--- START OF RECORDED INFORMATION ---

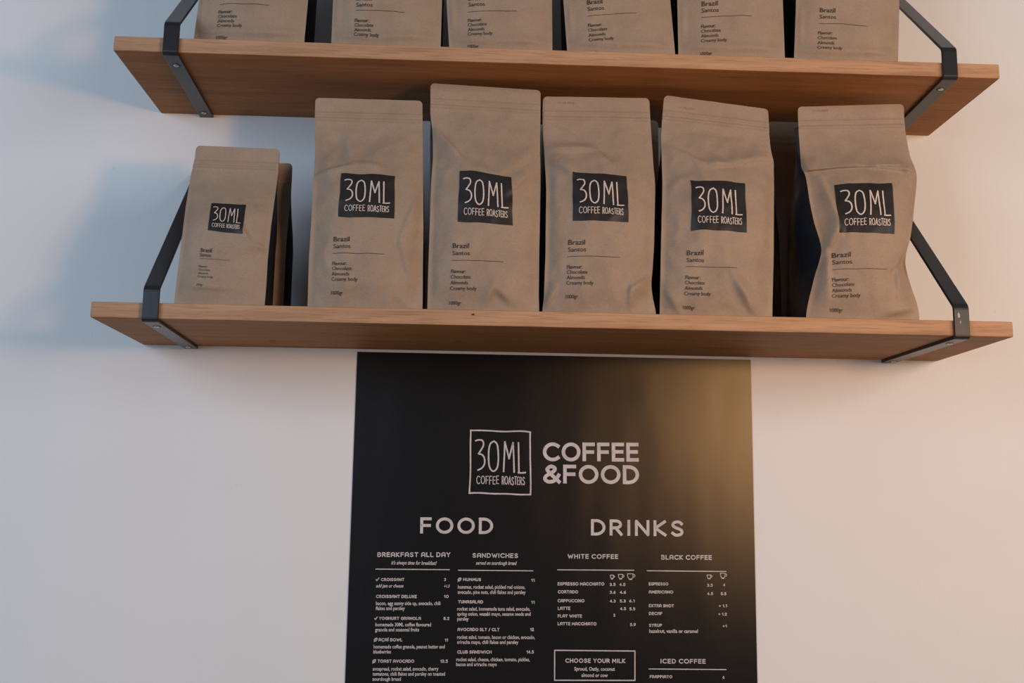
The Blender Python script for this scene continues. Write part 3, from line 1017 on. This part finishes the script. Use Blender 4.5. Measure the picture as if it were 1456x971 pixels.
        line('Almonds', -1.3, 48.6, 24.8, 5.2, 0); line('Creamy body', -1.6, 56, 37.2, 5.2, 0)
        wz = Vector(A) + dn * 74.5
        if wz.y > .004: line(weight, -2, 74.5, 17, 5.0, 0)
        R2 = []; RF = []
        pts = [(i / 14, noise.noise(Vector((i * .22, s.seed * 2.3, 0))) * .9) for i in range(15)]
        ribbon(R2, RF, [tuple(Vector(B) + ax * (ln * a) + Vector((-ax.y, ax.x)) * (o * k)) for a, o in pts], .33 * k)
        b0 = len(V)
        V += [s.on(x, z, .0007) for x, z in R2]
        F += [tuple(i + b0 for i in f) for f in RF]
        pt_ = mesh_obj('printed_text', V, F, M_TEXTINK, root)
        pt_['label'] = 'small dark printed text'
    if date:
        V = []; F = []
        zt = s.H * .965
        x0 = s.L[-1][1] + .021
        rnd = random.Random(s.seed)
        x = x0
        for ch in '11.10.2019':
            g = GLYPH[ch]
            for st in g[1]:
                ribbon(V, F, [(x + px * .0024, zt + py * .0028) for px, py in st], .00022)
            x += .0017 if ch == '.' else .0025
        dz = s.hr - s.hl
        V = [s.on(x, z + dz * (x - x0) / .15 * .8, .0003) for x, z in V]
        st_ = mesh_obj('date_stamp', V, F, M_EMBOSS, root)
        st_['label'] = 'faint stamped date'
    tag(root, label, 'bag', group)
    return root


def logo_strokes(V, F):
    """hand-drawn 30ML over COFFEE ROASTERS in a unit square, y running down"""
    hw = .0128
    three = spline([(.085, .165), (.14, .15), (.20, .165), (.215, .235), (.175, .315), (.135, .375)]) + spline([(.135, .375), (.20, .395), (.235, .455), (.235, .54), (.195, .605), (.13, .64)])
    zero = spline([(.39, .165), (.33, .21), (.305, .32), (.305, .48), (.325, .60), (.385, .655), (.445, .60), (.465, .48), (.46, .32), (.44, .21), (.39, .165)])
    em = [[(.555, .655), (.565, .40), (.572, .175)], [(.572, .175), (.61, .31), (.645, .445)], [(.645, .445), (.68, .30), (.71, .185)], [(.71, .185), (.722, .42), (.73, .66)]]
    el = [[(.80, .185), (.805, .42), (.81, .67)], [(.80, .67), (.86, .672), (.915, .665)]]
    for st in [three, zero] + em + el:
        fine = []
        for a, c in zip(st, st[1:]):
            n = max(1, int(math.hypot(c[0] - a[0], c[1] - a[1]) / .045))
            fine += [(a[0] + (c[0] - a[0]) * i / n, a[1] + (c[1] - a[1]) * i / n) for i in range(n)]
        ribbon(V, F, fine + [st[-1]], hw)
    T = []
    stroke_text(T, F2 := [], 'COFFEE', (0, 0), (1, 0), .375, .135, .0062, spacing=.34, pointed=True, jitter=.05, seed=3)
    b = len(V)
    V += [(.105 + x, .865 - y) for x, y in T]
    F += [tuple(i + b for i in f) for f in F2]
    T = []
    stroke_text(T, F2 := [], 'ROASTERS', (0, 0), (1, 0), .385, .135, .0062, spacing=.28, pointed=True, jitter=.05, seed=5)
    b = len(V)
    V += [(.525 + x, .870 - y) for x, y in T]
    F += [tuple(i + b for i in f) for f in F2]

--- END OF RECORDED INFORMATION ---

§ **OBJECTIVE**
Only the lines from the top of the data through the line with "return root" should be quoted, exactly and with both ends kept; skip the pictures.

§ **IN RESPONSE**
The Blender Python script for this scene continues. Write part 3, from line 1017 on. This part finishes the script. Use Blender 4.5. Measure the picture as if it were 1456x971 pixels.
        line('Almonds', -1.3, 48.6, 24.8, 5.2, 0); line('Creamy body', -1.6, 56, 37.2, 5.2, 0)
        wz = Vector(A) + dn * 74.5
        if wz.y > .004: line(weight, -2, 74.5, 17, 5.0, 0)
        R2 = []; RF = []
        pts = [(i / 14, noise.noise(Vector((i * .22, s.seed * 2.3, 0))) * .9) for i in range(15)]
        ribbon(R2, RF, [tuple(Vector(B) + ax * (ln * a) + Vector((-ax.y, ax.x)) * (o * k)) for a, o in pts], .33 * k)
        b0 = len(V)
        V += [s.on(x, z, .0007) for x, z in R2]
        F += [tuple(i + b0 for i in f) for f in RF]
        pt_ = mesh_obj('printed_text', V, F, M_TEXTINK, root)
        pt_['label'] = 'small dark printed text'
    if date:
        V = []; F = []
        zt = s.H * .965
        x0 = s.L[-1][1] + .021
        rnd = random.Random(s.seed)
        x = x0
        for ch in '11.10.2019':
            g = GLYPH[ch]
            for st in g[1]:
                ribbon(V, F, [(x + px * .0024, zt + py * .0028) for px, py in st], .00022)
            x += .0017 if ch == '.' else .0025
        dz = s.hr - s.hl
        V = [s.on(x, z + dz * (x - x0) / .15 * .8, .0003) for x, z in V]
        st_ = mesh_obj('date_stamp', V, F, M_EMBOSS, root)
        st_['label'] = 'faint stamped date'
    tag(root, label, 'bag', group)
    return root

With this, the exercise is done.